Sam, in the following Java code, it is intended to lazily initialize an instance of a service. Can you explain what is wrong with this code and what could happen in multiple threads for a quick test ticket service instance? So I think in this instance, the your your so there should be a synchronized block, uh, and then there should be a double lock kind of a check to support, uh, this this is this basically is a singleton pattern where you are lazily initializing your object. So what we can happen add is, like, add one more kind of null check and then add, um, a synchronized block here.
Review the block of a Java code for the restful channel support. They should have might arise from the exception handling as how this could be potentially compromised the web service reports. Yes. When the exception occurs. Okay. So, um, here, like, what you we are doing is, like, we whenever your exception is thrown by your service layer, it will be catching on your controller layer and then internal server is being returned. Okay. It's called the issue that might arise from the exception handling and suggest how this could be potentially compromised to your service robustness and exception.
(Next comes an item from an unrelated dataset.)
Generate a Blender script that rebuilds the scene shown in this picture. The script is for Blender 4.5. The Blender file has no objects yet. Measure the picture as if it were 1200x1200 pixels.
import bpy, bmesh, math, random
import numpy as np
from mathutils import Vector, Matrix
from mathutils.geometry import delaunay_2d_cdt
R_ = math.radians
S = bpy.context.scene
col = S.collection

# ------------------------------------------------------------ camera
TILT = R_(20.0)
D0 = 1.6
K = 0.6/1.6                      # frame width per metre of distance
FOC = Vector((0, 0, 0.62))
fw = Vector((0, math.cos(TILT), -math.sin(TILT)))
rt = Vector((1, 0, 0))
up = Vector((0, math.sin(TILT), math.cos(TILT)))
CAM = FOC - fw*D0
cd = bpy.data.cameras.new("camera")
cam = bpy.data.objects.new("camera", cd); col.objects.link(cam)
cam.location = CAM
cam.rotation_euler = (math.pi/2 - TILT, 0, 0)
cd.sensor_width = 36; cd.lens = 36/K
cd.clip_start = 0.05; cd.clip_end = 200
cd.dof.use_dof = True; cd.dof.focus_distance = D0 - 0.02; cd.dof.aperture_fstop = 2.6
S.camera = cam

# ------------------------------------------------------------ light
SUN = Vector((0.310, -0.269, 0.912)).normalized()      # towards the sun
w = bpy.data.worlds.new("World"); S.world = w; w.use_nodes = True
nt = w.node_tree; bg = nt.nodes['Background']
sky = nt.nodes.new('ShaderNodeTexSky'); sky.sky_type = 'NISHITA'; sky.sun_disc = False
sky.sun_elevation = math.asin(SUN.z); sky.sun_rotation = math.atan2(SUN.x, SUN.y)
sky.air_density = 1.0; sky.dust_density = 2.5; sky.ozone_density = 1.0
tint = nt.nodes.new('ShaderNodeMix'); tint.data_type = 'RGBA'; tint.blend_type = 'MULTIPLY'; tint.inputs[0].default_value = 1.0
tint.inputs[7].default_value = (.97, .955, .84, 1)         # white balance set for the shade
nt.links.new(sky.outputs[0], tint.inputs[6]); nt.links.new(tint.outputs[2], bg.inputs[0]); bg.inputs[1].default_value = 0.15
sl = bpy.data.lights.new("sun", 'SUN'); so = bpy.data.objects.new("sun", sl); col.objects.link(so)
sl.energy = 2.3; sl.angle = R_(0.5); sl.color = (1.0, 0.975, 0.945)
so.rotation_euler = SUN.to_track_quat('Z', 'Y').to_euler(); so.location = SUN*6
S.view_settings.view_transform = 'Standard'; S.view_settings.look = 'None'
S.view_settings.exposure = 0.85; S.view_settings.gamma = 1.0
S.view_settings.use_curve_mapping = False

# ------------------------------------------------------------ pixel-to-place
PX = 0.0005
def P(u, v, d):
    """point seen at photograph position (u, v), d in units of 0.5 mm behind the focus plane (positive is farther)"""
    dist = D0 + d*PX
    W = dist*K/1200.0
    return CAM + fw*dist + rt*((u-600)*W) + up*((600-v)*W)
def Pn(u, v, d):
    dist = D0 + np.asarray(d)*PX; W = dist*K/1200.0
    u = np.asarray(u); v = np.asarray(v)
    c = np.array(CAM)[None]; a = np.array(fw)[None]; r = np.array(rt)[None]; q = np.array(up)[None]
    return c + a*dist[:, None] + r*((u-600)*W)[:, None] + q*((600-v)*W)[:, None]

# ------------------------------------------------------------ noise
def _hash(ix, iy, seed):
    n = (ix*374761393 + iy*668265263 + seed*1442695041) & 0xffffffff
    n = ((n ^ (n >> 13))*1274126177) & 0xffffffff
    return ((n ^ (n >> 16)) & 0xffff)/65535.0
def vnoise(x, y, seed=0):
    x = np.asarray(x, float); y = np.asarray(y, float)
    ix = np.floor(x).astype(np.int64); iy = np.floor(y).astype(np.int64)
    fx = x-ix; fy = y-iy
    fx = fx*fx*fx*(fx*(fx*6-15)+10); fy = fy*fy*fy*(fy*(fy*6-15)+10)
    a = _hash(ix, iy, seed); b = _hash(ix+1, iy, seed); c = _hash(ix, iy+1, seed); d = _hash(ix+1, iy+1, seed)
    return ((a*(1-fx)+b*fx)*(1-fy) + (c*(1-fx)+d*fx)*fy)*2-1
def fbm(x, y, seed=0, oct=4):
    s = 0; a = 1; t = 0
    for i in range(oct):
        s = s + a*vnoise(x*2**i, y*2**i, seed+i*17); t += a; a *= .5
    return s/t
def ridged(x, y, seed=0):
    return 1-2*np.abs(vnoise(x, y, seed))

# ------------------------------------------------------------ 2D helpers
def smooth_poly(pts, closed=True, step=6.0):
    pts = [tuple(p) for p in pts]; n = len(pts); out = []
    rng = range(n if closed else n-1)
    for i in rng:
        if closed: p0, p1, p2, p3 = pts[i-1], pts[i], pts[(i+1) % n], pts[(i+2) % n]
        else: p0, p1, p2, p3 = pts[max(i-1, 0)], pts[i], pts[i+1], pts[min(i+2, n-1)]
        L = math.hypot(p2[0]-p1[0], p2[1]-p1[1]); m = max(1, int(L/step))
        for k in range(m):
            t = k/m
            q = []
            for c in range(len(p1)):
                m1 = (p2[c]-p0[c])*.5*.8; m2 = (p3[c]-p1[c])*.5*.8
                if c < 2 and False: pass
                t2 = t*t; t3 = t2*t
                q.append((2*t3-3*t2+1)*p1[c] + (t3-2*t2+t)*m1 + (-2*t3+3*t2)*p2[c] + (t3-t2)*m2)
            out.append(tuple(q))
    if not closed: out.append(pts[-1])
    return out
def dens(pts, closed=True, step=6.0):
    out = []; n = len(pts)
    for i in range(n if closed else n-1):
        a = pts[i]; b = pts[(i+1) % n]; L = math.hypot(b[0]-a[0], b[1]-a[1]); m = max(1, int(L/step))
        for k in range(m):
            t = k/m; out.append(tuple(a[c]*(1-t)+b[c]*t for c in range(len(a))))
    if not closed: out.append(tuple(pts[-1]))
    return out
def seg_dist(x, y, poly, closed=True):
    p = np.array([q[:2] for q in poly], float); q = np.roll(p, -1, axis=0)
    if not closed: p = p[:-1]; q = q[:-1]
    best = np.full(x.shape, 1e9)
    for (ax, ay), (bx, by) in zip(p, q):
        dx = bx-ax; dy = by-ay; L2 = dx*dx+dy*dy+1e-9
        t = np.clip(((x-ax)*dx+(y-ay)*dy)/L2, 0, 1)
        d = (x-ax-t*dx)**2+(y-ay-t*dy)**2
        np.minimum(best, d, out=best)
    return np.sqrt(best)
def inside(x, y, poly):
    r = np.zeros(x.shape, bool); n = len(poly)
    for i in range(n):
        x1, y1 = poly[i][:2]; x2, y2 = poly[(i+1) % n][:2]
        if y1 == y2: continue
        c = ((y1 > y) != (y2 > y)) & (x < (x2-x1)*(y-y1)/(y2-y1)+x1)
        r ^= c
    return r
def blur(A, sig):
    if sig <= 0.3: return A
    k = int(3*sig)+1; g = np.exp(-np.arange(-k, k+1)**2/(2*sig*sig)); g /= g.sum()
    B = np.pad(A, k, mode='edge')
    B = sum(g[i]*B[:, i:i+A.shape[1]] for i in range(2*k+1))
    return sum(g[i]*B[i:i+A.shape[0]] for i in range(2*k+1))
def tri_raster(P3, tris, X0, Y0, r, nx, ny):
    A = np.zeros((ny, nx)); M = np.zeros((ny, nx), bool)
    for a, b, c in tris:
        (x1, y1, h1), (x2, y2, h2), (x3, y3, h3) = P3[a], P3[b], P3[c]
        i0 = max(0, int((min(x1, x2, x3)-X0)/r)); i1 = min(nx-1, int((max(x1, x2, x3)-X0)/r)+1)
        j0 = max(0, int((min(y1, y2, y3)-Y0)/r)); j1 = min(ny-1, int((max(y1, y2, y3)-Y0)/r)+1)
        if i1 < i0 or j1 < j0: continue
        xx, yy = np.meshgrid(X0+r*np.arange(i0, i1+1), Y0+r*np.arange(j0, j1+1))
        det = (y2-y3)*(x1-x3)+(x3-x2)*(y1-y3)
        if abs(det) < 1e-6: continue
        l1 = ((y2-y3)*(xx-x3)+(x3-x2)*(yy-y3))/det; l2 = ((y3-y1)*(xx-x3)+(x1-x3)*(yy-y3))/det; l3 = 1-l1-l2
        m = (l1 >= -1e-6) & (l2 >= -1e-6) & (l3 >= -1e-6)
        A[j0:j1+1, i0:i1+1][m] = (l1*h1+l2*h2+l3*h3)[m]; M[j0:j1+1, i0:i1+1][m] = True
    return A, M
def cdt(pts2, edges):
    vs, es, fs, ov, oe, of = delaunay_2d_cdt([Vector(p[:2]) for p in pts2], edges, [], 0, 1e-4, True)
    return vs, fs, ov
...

So, basically, we don't know here at which point the exception has occurred, uh, and we are only returning, um, you are we are only catching the exception and returning internal server error. But we are not logging any exception and all, logging any stack trace and all. Uh, so we will not be able to catch our exception, like, what occurred and all. And, also, like, yeah, I think the re one thing is sure, like, we could have recorded like, we could have logged this exception. Yeah. Also, like, there could be, like, different kind of a run time exception which would occur. Then at this is our run time exception. What you are trying is, like, an internal server error. Okay. Yeah. Possibly, like, what I think should there there should be log statement which by which we can know, like, uh, what is the exception.
Device a matter to ensure consistent data across multiple microservice handling persistent data. Device a method to ensure that consistent data across multiple microservices handling, uh, persistent data. 1 is, like, uh, to ensure a consistent data. Like, one thing is, like, use a way, uh, something like as a distributed transactions for it. For example, your saga or, uh, choreography method, which is used. The other is, like so whenever we, um, one of the transaction like, one of thing fails, like, there is a rollback on every step. So this rollback will make sure, like, you are having your consistent data, and your transaction will either get complete or there will be a rollback for, uh, this. So at the end of the distributed transaction, your transaction would be consistent state. The other way is having some kind of a 2 phase commit scenario. So with 2 phase commit scenario is, like, a little difficult to implement and your if your 2 phase commit scenario fails, then your data will be in an inconsistent state. So the better thing is, like, having some kind of a soccer veteran or sync way, which where if your application also failed, um, the data gets stored, which has to be all bad or it has to do transaction in your Kafka. And, eventually, when your application comes up, like, your either your old back or your transition can continue from there. Yeah. Thank you.